Objective —
Every line that contains the word "only" should be copied out.

Records provided —
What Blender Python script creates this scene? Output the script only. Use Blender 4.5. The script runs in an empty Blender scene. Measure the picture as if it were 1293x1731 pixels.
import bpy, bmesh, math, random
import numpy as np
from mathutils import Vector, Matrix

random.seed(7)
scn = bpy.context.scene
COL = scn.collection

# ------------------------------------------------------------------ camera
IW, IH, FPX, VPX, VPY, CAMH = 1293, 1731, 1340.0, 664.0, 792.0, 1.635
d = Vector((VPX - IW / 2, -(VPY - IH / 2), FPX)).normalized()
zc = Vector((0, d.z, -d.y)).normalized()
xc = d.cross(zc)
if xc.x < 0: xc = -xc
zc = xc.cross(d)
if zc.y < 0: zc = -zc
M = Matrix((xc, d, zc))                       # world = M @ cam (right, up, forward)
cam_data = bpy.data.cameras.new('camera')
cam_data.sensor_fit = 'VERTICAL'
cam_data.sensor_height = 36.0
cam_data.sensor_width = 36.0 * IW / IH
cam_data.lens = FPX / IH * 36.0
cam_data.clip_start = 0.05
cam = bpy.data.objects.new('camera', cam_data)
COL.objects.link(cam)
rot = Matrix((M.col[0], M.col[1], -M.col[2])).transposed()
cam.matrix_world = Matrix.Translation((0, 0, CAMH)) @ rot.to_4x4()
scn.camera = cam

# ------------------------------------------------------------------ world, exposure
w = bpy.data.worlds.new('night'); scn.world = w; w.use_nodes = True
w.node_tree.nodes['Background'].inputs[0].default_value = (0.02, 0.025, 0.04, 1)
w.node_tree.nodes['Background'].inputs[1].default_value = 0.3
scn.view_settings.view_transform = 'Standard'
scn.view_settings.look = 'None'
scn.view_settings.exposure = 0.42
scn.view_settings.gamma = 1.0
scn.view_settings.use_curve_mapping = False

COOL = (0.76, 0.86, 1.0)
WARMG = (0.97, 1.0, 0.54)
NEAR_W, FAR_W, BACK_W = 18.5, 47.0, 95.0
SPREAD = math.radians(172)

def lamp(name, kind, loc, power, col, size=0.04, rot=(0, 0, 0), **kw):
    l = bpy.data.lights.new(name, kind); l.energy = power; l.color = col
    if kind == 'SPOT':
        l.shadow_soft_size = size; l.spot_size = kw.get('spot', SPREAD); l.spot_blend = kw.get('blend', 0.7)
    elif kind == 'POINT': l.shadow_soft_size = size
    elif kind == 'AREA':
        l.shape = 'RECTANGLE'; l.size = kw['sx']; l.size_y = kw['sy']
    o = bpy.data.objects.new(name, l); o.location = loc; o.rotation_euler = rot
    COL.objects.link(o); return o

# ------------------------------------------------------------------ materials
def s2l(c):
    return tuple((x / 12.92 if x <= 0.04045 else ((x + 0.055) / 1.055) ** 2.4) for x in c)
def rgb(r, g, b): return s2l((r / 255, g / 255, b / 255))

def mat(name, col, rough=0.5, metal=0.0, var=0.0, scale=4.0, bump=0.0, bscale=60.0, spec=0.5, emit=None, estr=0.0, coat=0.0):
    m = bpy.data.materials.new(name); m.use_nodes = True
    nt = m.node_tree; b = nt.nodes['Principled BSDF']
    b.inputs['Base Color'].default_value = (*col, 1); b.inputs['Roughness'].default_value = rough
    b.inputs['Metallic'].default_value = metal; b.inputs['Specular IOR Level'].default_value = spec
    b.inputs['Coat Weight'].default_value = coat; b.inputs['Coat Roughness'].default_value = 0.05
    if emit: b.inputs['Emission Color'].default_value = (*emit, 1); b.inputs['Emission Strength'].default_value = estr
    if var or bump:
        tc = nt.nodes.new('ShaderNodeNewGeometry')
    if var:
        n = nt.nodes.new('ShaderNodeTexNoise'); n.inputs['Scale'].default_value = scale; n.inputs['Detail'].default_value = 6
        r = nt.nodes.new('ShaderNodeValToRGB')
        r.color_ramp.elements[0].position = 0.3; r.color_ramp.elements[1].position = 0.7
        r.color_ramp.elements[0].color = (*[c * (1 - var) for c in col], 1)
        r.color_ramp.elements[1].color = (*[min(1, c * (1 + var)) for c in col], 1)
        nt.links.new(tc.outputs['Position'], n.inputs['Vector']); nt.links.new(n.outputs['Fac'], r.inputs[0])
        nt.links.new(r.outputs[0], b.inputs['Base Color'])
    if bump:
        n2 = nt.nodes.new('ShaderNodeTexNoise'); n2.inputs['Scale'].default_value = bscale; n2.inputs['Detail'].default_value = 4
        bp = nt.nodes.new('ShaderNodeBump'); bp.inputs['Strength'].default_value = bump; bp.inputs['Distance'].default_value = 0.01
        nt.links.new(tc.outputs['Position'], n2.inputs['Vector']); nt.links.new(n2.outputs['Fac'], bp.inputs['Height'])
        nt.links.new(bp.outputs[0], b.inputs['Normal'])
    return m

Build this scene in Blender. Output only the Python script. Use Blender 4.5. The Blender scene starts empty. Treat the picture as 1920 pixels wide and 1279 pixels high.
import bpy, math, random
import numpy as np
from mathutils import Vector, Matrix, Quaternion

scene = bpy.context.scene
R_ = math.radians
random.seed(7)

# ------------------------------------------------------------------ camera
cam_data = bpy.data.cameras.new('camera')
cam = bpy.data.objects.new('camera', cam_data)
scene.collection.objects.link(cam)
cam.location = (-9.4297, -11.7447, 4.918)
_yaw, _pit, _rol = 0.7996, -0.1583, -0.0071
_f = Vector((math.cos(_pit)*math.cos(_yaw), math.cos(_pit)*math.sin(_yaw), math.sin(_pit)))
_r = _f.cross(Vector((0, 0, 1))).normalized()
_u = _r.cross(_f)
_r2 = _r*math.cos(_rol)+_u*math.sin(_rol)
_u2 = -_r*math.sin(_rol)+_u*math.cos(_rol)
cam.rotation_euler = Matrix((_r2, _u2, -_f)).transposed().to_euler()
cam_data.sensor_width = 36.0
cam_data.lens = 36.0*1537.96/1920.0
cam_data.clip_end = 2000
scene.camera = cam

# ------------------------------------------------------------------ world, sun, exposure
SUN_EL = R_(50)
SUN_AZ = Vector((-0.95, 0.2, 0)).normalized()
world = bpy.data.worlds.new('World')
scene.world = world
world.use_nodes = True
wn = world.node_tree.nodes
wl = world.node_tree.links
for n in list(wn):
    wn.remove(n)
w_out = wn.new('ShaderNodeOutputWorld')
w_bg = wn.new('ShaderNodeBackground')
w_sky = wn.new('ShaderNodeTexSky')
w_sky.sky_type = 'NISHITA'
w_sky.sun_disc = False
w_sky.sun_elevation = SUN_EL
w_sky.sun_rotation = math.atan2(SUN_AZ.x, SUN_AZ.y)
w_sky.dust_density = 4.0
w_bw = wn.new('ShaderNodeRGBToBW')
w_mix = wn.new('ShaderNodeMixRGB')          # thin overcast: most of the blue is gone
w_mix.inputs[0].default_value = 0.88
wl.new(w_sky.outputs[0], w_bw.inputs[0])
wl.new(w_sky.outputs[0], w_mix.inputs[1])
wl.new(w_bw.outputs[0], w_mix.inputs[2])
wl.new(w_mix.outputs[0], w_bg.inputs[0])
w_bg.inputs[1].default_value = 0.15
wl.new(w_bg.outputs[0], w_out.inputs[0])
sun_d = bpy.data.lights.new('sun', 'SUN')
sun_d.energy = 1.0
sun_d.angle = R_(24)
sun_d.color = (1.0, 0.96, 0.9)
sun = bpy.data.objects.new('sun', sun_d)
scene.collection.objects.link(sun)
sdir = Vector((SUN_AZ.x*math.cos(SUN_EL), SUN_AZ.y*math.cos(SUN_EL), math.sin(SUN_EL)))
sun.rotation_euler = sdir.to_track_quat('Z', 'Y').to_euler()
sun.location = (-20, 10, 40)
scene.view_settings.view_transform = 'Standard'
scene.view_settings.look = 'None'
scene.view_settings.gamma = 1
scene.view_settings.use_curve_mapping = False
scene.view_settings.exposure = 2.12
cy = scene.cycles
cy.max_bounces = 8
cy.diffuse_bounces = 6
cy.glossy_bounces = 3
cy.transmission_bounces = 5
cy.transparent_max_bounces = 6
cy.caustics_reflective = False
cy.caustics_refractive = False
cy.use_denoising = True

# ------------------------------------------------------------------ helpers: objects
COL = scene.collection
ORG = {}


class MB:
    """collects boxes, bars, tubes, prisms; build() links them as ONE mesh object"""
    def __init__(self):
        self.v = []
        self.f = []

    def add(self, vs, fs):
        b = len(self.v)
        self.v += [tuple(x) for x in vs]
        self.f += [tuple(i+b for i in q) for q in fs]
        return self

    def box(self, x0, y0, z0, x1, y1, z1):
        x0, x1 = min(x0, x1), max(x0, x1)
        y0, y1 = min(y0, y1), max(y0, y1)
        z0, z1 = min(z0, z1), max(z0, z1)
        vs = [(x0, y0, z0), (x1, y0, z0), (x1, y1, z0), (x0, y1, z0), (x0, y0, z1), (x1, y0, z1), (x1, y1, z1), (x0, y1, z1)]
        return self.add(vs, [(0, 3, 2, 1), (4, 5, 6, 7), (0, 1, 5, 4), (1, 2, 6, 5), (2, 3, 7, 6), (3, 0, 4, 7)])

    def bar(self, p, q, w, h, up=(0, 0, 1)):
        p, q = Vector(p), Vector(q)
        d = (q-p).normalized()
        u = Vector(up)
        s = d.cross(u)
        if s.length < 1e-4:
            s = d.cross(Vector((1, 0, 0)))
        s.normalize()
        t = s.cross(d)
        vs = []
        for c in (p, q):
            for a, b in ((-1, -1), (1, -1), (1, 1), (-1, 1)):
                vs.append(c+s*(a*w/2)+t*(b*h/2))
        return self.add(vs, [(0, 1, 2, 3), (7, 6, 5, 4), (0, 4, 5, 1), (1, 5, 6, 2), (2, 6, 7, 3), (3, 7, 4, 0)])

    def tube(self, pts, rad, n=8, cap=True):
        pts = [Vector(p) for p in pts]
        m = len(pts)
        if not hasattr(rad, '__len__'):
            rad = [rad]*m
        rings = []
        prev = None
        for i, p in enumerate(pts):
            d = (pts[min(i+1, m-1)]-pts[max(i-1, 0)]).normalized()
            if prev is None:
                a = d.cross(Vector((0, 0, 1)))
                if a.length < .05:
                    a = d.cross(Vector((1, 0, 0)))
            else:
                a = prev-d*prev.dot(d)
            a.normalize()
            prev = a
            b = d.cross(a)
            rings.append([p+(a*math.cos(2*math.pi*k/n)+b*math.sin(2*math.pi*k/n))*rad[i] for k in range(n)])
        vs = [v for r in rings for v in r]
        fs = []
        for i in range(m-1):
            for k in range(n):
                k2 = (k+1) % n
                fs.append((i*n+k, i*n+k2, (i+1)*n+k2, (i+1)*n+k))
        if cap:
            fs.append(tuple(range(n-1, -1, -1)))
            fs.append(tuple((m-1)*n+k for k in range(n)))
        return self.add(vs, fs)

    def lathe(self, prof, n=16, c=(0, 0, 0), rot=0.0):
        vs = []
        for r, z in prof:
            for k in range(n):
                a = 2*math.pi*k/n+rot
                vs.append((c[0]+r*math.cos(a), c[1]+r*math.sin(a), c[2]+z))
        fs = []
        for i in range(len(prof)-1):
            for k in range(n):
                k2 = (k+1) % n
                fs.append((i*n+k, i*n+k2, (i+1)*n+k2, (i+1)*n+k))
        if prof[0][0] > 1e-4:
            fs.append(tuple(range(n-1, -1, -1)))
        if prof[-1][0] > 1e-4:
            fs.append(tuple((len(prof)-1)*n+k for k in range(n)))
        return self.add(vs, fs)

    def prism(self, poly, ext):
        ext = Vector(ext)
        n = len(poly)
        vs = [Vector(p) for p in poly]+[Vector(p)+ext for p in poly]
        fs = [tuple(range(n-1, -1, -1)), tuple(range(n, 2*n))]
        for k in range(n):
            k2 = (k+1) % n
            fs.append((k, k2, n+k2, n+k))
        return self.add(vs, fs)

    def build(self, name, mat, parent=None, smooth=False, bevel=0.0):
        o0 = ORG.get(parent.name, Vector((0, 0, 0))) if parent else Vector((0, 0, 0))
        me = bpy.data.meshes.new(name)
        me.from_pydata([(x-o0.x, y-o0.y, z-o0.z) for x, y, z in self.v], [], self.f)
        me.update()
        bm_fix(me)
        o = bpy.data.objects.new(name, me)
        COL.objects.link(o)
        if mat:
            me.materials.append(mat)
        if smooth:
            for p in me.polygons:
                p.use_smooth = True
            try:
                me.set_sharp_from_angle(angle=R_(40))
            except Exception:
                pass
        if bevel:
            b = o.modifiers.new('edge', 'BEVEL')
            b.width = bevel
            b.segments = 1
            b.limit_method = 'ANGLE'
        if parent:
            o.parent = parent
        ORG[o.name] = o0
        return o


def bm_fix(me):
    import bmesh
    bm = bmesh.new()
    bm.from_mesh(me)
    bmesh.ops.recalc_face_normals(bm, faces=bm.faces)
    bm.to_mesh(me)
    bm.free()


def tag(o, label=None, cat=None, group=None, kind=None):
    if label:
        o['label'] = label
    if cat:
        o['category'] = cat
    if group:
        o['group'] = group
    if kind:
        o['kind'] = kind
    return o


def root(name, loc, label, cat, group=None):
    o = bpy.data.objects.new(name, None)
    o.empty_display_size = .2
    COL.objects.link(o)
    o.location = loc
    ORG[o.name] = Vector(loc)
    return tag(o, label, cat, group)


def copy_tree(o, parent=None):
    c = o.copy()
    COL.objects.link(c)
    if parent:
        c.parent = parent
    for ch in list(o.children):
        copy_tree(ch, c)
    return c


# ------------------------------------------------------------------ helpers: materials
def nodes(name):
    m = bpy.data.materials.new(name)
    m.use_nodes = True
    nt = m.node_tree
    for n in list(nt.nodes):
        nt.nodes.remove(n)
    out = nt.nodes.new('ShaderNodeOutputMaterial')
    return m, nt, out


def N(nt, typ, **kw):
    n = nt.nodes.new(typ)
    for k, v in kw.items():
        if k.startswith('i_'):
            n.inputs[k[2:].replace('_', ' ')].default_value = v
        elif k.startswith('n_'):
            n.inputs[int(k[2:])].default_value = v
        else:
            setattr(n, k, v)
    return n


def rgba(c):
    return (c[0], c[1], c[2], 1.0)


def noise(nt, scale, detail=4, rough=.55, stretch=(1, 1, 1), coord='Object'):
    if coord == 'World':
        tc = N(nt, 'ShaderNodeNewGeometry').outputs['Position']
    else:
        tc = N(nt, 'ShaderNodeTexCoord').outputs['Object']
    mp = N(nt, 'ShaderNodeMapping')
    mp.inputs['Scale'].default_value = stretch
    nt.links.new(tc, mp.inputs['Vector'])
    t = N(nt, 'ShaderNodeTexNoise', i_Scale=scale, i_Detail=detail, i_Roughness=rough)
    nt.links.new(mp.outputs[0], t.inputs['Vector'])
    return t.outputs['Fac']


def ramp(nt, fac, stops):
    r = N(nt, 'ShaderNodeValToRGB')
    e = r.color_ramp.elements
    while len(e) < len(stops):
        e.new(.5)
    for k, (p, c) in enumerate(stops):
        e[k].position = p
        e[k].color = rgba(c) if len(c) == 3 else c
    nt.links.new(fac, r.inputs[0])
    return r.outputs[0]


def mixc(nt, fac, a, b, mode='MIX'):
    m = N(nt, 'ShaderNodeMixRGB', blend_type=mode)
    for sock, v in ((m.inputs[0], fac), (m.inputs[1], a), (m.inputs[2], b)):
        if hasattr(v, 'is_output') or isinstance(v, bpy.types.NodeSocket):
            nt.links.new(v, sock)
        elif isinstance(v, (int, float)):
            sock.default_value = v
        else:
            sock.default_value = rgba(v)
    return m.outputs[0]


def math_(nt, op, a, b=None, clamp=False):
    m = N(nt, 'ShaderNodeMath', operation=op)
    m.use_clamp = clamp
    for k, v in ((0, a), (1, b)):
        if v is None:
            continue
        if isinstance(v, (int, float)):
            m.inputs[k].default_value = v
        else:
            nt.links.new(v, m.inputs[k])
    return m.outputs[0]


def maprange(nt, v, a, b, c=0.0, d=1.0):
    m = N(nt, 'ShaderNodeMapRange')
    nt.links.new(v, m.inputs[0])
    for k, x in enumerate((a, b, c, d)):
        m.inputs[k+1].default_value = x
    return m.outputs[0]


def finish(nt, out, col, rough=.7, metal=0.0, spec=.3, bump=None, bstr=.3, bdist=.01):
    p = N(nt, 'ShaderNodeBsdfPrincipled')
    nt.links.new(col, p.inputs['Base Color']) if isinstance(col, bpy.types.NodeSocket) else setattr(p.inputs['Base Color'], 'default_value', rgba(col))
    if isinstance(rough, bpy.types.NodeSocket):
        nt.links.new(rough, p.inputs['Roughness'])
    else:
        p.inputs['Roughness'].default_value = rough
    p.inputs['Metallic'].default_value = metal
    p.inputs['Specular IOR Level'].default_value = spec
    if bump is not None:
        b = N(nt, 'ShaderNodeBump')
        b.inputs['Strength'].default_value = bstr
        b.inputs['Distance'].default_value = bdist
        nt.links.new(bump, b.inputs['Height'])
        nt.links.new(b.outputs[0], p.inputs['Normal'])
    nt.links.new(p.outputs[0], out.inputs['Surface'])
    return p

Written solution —
What Blender Python script creates this scene? Output the script only. Use Blender 4.5. The script runs in an empty Blender scene. Measure the picture as if it were 1293x1731 pixels.
Build this scene in Blender. Output only the Python script. Use Blender 4.5. The Blender scene starts empty. Treat the picture as 1920 pixels wide and 1279 pixels high.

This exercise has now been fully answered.